Can A Common Performance Language Reduce Workplace Conflict?

05/15/2019 3:57 PM | Paul Venderley (Administrator)

What if you could take away the root cause of a majority of conflicts in the workplace? What will that do to productivity? What will that do to the retention of workers?

Rex Conner points to subjectivity in the work processes as a root cause for a lot of workplace conflict, and states that "fuzzy language" can create an unstable foundation for performance at the very beginning of an employee life cycle.

"Fuzzy language" is a concept brought about by human performance guru Dr.

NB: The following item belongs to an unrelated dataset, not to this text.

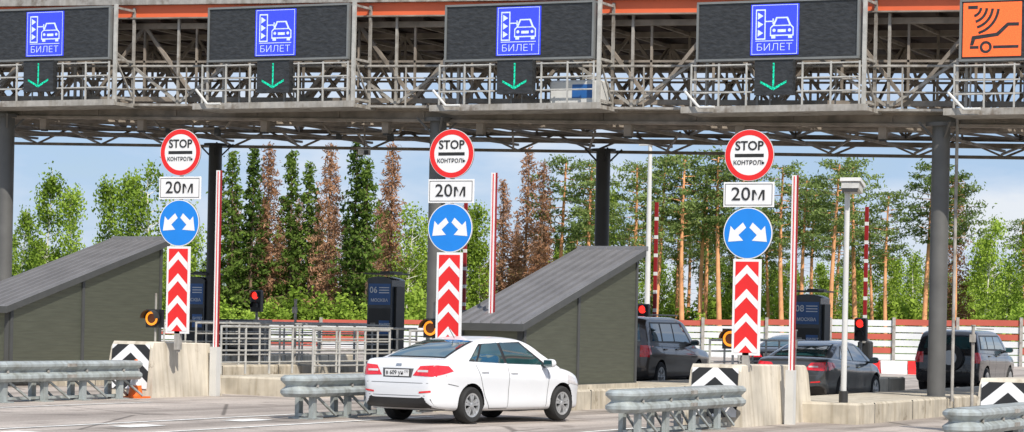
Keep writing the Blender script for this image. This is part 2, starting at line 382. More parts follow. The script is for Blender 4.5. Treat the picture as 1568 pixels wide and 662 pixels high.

Robert Mager when discussing performance outcomes, and Rex Conner, Lead Partner and Co-Founder of the Mager Consortium, applies it here as he discusses how Recruiting, Training, HR, and Evaluation describe job performance expectations.

"You need one methodology on which to build the processes for recruiting, training, evaluating, and developing employees," Rex shared in a recent interview. "You need a common performance language."

What is a common performance language?

"That is a lot like English," Rex says. "In the workplace, when you speak a common performance language, no one is speaking in fuzzy terms when we're talking about people performing.

Fuzzy terms are subjective terms. Terms that are common in the workplace, like: 'You need to be a team player.' or 'You need to provide world-class customer service.' Those are fuzzy terms. They're open to interpretation. When you're talking about a big organization, that's fine. But when you're talking about an individual performing, every time you have subjective language that you leave open to interpretation, you're inviting conflict, you're inviting inefficiencies.

"So a common performance language means: everyone speaking in clear terms, and in addition to verbal speech, the processes that are involved, the work processes, the way you get things done, do not have subjectivity in them. You've worked through all the processes and made them objective."

As long as HR, training, the business units, and the quality people are speaking their own languages you are bound to have conflicts, misunderstandings, and inefficiencies that sap the human spirit and the bottom line.

That quote comes from the description for Rex Connor's upcoming seminar: "Creating A Common Performance Language." We asked Rex if the argot specific to each department contributed to the subjective language.

"It's OK if each discipline has its own jargon," he replied. "We all develop jargon just around the work we do. But when we're talking about the common effort about helping people perform when they're on the job, that's when you need to take out the subjectivity, both in the language we use, the discussions we have, and in the work processes.

"It's definitely a cross-functional effort. It doesn't mean that all the functions need to morph together. HR can still be HR, and the recruiting component can still be recruiting and have their own terminology. But the processes that they use need to be built on the same objectives on which the training is done. The evaluation of workers needs to use the same standards that they used in training. Needs to use the same job description that they used in recruiting. And so, those functions don't have to merge, but the processes that they use have to have the same language, the same basics. It all needs to be governed by the same performance objectives."